Non profit

Belgium: the state of giving

di Staff

Individual giving

According to a 2008 IPSOS research, 81% of Belgians see philanthropy as a tool to solve important problems of our time; this figure is higher than the one in Spain, France, Great Britain, Italy and Germany, where giving is considered important by approximately 70% of the people interviewed. Belgians, in fact, believe that philanthropy must be complementary to the authority funds, which are often insufficient.

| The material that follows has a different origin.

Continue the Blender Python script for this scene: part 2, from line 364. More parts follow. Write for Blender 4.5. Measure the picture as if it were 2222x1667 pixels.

Donations and contributions paid by households amounted to 661.6 million € in 2002: one third of the economic value of time or in-kind donations that volunteers gave (source: www.ces-ulg.be).

Trans-national giving

Diaspora philanthropy. This is the name of a peculiar phenomenon started in the ‘80s, when many migrants in Europe started to support good causes in their country of provenience: Islamic Relief and Muslim Aid were set to face the terrible famine in the Horn of Africa; the 1999 earthquake in Turkey also led to an international initiative to provide relief, as well as the 2004 Al-Hoceima’s earthquake (source: Tom De Bruyn, Patrick Develtere, HIVA-K.U.Leuven, Le potentiel de la philanthropie de la diaspora, Fondation Roi Baudouin, 2008).

Nowadays, with the number of migrants all over the world rising by a percentage of 2.9% per annum according to the International Organization of Migration, a new challenge for the worldwide philanthropy is allowing immigrants community, who usually have strong solidarity-feelings towards their original countries, to easily provide their help wherever they want to, and not only during crises.

Moreover, according to the 2008 Eurostat‘s Report about recent migration trends, citizens of EU-27 Member States become ever more mobile, and the European Union continues to attract non EU-citizens. In particular, data for Belgium are reported in the table.

In Europe, cross-border giving is possible through the Transnational Giving Europe (TGE) network, a partnership between large and accredited European foundations (for Belgium the King Baudouin Foundation), which currently operates in Belgium, Bulgaria, France, Germany, Grand Duchy of Luxembourg, Hungary, Ireland, Italy, the Netherlands, Poland, Romania, Slovakia, Switzerland and the United Kingdom. The objective of this partnership is to promote cross-border donations from another European country for projects undertaken in Belgium or, conversely, to make donations from Belgium to projects in other European countries.

This network also represents, at present, the only way to obtain tax deductions for donors in the country of origin, according to the legal provisions in force.

Giving to developing countries

Out of the approximately 2.79 billion $ (2 billion € at the current exchange rate) of total assistance to developing countries, corresponding to 0.61% of the Belgian GNI in 2007, approximately 0.34 billion $ (0.24 million € circa) is donated through private (individual and corporate bodies) giving; the remaining part is made up partly from ODA (Official Development Assistance), partly from remittances (source: The Center for Global Prosperity, The Index of Global Philanthropy and Remittances 2009, 2009).